I’m just not digging how saccharinely sweet this island is. It’s so “Tee hee, everything’s amazing here and Jey’s the best!” Seriously, I Jey short for Jesus or something? Hey, then he would be “Lord of the Dance!” hahahaha ah…..that was terrible. I apologize. It’s just set up that he’s SUCH the good guy that it feels unreal. It feels like he’s not a real character with faults and just a martyr for his cause.

I think they’re thinking a tad too deeply into a show ABOUT DANCING. Did world peace and war REALLY need to be brought into a show about DANCING?

Did a show about dancing REALLY need an image of a starving baby?
Did a show about dancing REALLY need an image of a starving baby?

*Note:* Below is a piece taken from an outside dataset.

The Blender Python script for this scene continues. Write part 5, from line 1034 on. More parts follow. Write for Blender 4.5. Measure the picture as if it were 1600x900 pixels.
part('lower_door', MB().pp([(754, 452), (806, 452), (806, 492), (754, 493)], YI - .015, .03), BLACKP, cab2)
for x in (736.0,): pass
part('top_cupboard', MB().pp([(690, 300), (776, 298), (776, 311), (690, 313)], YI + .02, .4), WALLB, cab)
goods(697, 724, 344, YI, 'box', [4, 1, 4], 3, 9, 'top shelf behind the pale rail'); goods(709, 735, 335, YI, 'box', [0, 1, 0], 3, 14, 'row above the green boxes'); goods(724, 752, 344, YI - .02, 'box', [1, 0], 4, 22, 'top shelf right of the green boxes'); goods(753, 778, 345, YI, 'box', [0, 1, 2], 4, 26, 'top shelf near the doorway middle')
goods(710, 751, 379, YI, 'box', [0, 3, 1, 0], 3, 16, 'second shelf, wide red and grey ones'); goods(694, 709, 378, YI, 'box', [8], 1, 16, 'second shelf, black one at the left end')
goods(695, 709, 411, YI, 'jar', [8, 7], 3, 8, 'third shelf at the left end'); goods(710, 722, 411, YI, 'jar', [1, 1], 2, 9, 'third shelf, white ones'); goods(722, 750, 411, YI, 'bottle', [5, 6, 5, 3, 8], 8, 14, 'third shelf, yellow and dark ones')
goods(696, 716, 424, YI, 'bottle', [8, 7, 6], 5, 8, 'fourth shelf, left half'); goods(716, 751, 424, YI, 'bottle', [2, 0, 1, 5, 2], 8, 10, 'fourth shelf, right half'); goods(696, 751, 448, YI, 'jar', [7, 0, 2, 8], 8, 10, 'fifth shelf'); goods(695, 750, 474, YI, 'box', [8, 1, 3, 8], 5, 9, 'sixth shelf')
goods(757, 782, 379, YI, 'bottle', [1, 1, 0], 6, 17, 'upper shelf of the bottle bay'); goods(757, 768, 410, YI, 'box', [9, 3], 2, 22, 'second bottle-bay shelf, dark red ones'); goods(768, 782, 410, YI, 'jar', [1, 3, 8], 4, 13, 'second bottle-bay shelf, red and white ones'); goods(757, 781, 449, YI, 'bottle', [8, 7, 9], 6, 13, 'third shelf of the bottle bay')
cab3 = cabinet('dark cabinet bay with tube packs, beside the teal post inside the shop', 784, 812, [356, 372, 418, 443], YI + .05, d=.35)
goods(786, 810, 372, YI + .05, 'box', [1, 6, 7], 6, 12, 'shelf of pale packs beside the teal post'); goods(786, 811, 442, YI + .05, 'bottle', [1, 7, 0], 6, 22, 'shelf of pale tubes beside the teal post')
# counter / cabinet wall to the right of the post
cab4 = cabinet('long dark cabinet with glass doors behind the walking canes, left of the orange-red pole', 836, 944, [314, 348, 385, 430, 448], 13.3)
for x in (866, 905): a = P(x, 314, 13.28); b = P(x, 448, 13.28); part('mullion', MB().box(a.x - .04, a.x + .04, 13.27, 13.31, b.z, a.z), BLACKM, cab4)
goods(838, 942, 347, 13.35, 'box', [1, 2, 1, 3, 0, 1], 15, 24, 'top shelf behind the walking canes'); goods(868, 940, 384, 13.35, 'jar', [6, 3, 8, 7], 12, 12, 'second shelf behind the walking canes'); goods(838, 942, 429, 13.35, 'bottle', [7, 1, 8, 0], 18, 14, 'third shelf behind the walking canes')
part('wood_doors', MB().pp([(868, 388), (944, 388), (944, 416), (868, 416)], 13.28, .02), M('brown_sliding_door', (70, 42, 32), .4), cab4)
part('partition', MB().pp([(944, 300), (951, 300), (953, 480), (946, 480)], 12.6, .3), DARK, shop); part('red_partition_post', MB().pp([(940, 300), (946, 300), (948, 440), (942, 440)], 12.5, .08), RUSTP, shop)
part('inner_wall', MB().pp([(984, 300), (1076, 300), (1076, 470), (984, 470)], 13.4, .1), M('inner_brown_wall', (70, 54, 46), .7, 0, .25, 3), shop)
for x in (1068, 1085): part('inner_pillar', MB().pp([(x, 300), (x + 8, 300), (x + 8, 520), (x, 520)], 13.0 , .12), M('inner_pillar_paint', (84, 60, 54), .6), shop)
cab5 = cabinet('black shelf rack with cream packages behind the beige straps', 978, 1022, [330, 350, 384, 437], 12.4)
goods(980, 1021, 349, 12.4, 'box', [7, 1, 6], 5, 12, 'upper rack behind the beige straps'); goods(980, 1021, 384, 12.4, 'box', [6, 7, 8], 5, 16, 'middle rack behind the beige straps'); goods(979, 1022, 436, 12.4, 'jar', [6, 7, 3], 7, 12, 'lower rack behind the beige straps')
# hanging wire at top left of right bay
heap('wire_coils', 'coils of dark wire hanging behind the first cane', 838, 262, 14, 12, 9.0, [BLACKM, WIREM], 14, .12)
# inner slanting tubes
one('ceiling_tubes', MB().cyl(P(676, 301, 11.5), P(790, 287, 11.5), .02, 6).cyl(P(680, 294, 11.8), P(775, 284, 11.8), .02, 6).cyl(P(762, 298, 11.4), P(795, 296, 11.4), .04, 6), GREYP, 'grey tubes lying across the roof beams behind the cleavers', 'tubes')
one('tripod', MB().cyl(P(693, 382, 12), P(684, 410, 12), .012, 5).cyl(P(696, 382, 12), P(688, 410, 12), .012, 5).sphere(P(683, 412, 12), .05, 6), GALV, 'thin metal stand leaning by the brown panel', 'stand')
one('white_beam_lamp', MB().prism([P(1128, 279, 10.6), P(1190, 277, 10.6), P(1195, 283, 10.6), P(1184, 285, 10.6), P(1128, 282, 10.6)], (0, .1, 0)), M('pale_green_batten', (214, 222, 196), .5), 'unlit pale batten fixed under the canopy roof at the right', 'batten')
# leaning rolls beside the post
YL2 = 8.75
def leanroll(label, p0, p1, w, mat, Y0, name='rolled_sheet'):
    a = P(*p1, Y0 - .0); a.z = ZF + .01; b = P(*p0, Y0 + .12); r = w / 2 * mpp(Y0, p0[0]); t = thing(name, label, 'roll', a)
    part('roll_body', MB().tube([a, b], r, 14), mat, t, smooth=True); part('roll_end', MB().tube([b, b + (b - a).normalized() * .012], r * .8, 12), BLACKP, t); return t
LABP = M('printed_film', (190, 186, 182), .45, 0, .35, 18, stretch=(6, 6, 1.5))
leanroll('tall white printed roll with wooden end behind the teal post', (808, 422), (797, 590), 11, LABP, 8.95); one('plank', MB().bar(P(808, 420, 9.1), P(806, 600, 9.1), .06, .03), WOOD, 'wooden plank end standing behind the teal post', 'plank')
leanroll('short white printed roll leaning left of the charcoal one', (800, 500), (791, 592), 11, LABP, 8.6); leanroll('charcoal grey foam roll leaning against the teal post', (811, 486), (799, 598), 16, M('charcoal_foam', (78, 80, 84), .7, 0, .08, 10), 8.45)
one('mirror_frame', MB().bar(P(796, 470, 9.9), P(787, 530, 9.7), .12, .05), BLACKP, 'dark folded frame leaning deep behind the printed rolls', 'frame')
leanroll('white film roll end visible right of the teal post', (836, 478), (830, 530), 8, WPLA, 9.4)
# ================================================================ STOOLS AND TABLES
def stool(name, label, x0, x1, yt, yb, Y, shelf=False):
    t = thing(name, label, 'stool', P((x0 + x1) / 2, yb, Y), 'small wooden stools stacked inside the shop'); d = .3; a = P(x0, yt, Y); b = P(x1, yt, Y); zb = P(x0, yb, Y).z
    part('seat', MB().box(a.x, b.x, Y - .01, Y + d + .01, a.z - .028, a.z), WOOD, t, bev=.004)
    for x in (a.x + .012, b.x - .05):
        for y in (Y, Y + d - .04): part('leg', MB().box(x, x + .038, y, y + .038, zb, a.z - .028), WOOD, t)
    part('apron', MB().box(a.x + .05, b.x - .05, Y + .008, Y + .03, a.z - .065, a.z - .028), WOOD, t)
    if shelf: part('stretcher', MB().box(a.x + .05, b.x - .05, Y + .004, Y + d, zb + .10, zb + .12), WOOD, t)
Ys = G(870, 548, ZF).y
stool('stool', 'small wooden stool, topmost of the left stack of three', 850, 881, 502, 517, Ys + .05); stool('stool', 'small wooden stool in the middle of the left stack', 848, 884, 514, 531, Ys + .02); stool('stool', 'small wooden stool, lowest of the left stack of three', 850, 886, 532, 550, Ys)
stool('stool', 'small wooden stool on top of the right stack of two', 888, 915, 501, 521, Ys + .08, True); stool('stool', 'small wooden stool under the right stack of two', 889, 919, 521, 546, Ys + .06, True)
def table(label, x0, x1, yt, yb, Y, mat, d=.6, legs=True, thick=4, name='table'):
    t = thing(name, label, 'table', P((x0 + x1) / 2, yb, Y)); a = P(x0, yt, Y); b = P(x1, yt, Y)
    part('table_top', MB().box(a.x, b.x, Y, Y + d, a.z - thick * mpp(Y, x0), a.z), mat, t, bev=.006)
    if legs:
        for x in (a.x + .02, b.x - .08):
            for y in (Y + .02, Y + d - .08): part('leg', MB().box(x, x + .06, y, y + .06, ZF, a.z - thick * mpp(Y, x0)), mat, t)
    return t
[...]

There seems to be no grey area with this show. It’s “Jey’s amazing” and Crowd High is evil. There’s really no room for argument in this show and it’s kind of irritating.

Sure the twist was…okay, but I still would have preferred Jey to either be dead or evil. This way they’ll be able to cop out later with Jey showing up miraculously coming out of his coma and going “Thanks Haneru” and then they can dance together or some bullshit. I’m telling you. It’s going to happen.

I could keep ranting about this episode but it’s going too long as it is. Honestly….the episode was….okay but it could have been much better especially with the idiots being all “Wah Jey’s a robot! wah!” Ah whatever. Fuck those guys.